Fade it at 4,200.
That’s still the mantra for some strategists convinced the nascent rebound in US equities is likely to run out of steam at or near current levels.
In “Chasing Ghosts,” I described the thinking among skeptics. That level on the S&P 500 is seen as “a kind of bridge too far for a star-crossed bear market rally condemned to collapse under the weight of negative earnings revisions.”
In the latest installment of his popular weekly “Flow Show” series, BofA’s Michael Hartnett underscored the point. “We say fade SPX >4,200,” he wrote. Hartnett would “go short” at 4,342, near the 200-day moving average (figure below).
There are a hodgepodge of reasons to believe stocks could run away higher in an extension of what, so far, has been a rally driven by systematic flows and short covering of one sort of another. There’s scope for trend-followers to add longs, and for vol control strats to re-allocate to equities contingent on a generally well behaved market, for example.
As discussed in the linked article (above) fundamental and discretionary investors were out of position, and some of them are chasing. “Are you still sure 4,200 is the summer high?” Hartnett wrote, describing the mood, and calling the rally “painful for many.”
“Prominent, high-profile Tech / Growth HF investors have been destroyed YTD for obvious reasons, but then too saw [big] underperformance versus the basic index during July’s rally,” Nomura’s Charlie McElligott remarked, citing recent media headlines.
The figure (above) shows the Long/Short crowd’s rolling one-month beta to the S&P. It sits in just the 9%ile.

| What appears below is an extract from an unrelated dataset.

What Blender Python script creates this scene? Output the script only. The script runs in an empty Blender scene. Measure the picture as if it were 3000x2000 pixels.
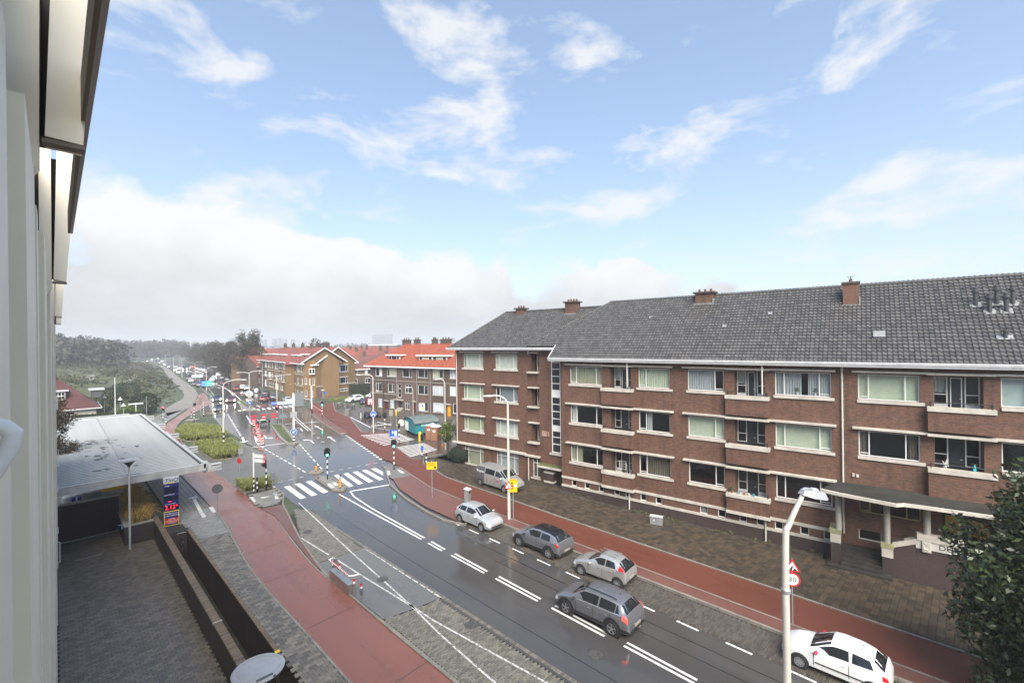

Like Nomura’s McElligott, Goldman’s Cecilia Mariotti and Christian Mueller-Glissmann see scope for an extension of the rally driven by systematics, but also like McElligott, they alluded to the risk that material additional upside for equities from here could be counterproductive under the circumstances.
“A further re-set in equity volatility can drive an increase in positioning across systematic investors,” Mariotti said, noting that “the extent of such re-risking has been limited so far but, if extended, it could contribute to further relief in the equity market.”
In addition, Goldman said risk parity strategies “might be pushed to add risk if the VIX remains in the low 20s and rate volatility continues to be under pressure,” while Mariotti sees “very few signs of re-risking in the hedge fund community despite the equity rally of the past few weeks.” The figures (above) provide some additional context.
The problem is always the same: This rally is counterproductive for a Fed desperately trying to tighten financial conditions. Officials were adamant about the primacy of the inflation fight this week. A bevy of Fed speakers pounded the table during a dizzying array of speaking engagements.
Chasing the rally is, to a certain extent anyway, akin to fighting the Fed. Historically, that’s a losing proposition.
At the same time, the macro backdrop is very dicey. On that front, there are two paths to a “rip lower” over the next four weeks, BofA’s Hartnett said. One entails a “very hot” string of data, which would embolden the Fed, another a “very cold” spate of data, in which case stocks could “catch down to the inverted yield curve” as the recession risk becomes real.
“Without clear signs of a positive shift in macro momentum, temporary re-risking could actually increase risks of another leg lower in the market rather than signal the end of the bear market,” Mariotti wrote. “This is particularly the case if the positive shift is driven by the systematic community and not by fundamental investors.”
Global equity funds saw outflows of $2.6 billion last week (a $5 billion outflow from mutual funds more than offset a $2.4 billion inflow to ETFs), while bonds raked in $11.7 billion, the most since November.
Glad Hartnett made the weed joke so I didn’t have to.